■ Exercise prompt
Which lines in the records below contain the word "this"? Copy each of them.
## Begin Listed records
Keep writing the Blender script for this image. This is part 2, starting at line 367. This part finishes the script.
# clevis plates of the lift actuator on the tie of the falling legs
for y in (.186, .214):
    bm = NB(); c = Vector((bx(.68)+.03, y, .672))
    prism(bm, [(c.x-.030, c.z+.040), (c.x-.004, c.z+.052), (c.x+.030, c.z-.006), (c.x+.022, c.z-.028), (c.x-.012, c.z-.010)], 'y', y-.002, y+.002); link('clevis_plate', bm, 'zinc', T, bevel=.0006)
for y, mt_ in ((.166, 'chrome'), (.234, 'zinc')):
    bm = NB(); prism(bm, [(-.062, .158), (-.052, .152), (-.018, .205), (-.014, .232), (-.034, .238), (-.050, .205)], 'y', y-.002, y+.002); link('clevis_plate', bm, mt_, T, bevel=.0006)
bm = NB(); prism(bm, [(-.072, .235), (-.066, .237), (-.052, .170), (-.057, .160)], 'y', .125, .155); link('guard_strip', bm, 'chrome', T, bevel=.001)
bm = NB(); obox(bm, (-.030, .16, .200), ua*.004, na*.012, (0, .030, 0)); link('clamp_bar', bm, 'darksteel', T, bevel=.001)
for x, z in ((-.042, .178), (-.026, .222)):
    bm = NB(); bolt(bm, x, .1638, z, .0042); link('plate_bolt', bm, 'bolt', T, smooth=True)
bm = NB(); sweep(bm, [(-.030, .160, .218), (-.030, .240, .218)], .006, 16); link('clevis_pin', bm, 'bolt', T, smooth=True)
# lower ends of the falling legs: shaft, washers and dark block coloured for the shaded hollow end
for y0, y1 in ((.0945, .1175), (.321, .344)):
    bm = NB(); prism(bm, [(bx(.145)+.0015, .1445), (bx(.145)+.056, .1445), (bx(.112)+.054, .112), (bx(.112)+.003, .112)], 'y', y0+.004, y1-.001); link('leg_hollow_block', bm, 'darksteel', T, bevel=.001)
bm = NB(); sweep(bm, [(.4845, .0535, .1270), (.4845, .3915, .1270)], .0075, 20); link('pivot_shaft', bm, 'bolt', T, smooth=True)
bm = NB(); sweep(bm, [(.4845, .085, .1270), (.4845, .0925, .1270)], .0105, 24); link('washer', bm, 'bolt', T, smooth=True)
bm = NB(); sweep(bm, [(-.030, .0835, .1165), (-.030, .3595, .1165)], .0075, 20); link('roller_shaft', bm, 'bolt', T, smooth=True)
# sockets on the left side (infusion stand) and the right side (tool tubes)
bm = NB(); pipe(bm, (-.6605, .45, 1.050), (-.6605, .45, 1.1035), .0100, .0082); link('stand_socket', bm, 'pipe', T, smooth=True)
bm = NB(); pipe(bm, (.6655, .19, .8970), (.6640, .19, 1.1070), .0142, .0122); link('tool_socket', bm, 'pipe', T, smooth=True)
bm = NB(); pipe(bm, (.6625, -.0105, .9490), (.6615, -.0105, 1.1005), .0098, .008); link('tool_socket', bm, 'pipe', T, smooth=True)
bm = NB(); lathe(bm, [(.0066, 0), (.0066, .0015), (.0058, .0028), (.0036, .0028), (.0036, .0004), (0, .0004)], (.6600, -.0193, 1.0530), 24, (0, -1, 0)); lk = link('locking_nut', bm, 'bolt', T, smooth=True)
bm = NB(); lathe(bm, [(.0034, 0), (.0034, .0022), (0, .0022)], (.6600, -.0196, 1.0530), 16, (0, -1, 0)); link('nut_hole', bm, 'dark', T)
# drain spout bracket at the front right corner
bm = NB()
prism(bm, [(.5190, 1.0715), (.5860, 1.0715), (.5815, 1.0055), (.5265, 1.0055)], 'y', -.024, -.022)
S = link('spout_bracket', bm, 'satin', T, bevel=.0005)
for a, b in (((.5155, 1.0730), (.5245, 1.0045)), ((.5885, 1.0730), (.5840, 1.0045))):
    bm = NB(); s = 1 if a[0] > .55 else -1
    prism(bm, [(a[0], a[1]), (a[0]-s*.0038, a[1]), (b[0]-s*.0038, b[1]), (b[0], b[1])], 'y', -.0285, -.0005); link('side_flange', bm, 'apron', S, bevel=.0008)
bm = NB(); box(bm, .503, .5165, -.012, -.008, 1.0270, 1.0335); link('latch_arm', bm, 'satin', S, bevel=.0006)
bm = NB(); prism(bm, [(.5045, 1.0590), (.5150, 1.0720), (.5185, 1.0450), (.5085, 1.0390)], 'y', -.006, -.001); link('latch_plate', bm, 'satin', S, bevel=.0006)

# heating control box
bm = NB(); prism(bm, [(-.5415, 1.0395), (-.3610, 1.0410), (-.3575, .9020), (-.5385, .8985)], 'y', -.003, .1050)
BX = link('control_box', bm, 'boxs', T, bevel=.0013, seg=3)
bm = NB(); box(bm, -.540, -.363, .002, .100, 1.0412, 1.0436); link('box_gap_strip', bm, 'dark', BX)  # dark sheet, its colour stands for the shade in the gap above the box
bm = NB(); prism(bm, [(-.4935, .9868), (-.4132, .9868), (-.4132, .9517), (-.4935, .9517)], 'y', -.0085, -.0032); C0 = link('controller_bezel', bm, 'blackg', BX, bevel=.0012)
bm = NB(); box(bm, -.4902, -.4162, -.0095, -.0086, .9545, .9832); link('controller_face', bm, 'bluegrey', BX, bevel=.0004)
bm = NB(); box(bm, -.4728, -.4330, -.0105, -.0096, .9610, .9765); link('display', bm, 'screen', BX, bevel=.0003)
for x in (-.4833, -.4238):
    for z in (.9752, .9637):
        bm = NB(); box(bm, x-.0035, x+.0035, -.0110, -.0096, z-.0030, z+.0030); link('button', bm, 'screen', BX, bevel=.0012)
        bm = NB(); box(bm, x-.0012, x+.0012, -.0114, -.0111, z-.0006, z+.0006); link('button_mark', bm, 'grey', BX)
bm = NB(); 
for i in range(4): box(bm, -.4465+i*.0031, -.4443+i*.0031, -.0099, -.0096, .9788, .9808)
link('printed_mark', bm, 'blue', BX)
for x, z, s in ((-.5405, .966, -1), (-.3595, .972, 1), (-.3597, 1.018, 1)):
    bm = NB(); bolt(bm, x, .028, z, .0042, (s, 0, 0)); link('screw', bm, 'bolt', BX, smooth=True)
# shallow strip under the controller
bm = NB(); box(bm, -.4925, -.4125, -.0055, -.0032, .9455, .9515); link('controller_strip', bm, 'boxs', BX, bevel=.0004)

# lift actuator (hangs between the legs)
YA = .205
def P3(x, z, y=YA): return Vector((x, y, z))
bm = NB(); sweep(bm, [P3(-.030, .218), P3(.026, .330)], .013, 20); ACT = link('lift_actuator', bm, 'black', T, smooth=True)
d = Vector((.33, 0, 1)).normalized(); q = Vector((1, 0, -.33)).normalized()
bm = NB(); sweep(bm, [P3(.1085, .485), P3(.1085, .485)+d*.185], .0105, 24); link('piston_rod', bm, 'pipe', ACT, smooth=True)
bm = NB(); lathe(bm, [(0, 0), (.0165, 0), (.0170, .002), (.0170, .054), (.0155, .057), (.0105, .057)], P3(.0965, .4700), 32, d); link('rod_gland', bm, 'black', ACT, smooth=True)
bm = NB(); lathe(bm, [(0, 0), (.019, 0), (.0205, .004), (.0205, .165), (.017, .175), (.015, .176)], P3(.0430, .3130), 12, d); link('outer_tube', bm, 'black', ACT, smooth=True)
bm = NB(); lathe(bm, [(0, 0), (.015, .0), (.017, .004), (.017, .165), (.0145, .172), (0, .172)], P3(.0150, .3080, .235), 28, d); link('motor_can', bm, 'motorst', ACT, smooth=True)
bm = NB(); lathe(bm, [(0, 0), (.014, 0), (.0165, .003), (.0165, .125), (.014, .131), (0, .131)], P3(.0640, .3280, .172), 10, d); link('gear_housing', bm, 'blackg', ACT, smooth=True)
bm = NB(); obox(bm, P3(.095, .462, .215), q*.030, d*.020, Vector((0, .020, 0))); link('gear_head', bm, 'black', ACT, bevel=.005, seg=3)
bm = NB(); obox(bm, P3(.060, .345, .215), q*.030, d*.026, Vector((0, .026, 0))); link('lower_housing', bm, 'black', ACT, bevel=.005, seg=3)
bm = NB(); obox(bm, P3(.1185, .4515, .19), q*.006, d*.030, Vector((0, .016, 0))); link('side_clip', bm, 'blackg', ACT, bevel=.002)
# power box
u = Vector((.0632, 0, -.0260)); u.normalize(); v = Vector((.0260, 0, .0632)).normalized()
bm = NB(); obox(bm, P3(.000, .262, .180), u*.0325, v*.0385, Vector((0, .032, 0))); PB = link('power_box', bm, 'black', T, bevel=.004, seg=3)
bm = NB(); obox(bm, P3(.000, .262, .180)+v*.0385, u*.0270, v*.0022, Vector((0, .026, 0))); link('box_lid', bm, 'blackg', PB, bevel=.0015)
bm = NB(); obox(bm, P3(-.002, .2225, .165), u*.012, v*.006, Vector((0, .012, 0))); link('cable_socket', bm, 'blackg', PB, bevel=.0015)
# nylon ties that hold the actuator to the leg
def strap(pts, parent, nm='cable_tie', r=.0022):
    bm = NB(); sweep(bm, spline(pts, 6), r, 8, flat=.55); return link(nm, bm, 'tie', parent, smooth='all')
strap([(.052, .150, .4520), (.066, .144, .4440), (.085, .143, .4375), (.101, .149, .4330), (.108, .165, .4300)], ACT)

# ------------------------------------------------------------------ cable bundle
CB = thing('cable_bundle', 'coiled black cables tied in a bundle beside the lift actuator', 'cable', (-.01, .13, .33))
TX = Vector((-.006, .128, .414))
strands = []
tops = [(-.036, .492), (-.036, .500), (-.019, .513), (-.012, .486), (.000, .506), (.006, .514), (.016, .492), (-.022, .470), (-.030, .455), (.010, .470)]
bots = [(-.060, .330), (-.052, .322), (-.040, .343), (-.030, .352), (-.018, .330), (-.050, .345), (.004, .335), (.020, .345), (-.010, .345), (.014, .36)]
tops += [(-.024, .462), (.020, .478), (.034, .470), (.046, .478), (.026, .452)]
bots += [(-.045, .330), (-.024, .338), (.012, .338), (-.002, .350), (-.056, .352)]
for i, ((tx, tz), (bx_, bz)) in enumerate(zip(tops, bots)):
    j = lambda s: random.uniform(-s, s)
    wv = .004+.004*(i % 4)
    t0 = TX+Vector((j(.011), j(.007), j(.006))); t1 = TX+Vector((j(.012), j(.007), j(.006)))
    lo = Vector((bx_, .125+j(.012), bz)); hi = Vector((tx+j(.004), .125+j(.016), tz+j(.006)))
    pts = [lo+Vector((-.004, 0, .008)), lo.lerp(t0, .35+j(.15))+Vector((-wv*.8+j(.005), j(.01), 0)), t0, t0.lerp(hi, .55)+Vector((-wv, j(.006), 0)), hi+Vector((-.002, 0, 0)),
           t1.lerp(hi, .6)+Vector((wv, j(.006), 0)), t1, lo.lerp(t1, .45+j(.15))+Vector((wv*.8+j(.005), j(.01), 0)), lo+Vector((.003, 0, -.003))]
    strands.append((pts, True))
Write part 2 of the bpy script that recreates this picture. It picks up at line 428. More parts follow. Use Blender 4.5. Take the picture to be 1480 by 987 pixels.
## End Listed records
■ Exercise output
Keep writing the Blender script for this image. This is part 2, starting at line 367. This part finishes the script.
Write part 2 of the bpy script that recreates this picture. It picks up at line 428. More parts follow. Use Blender 4.5. Take the picture to be 1480 by 987 pixels.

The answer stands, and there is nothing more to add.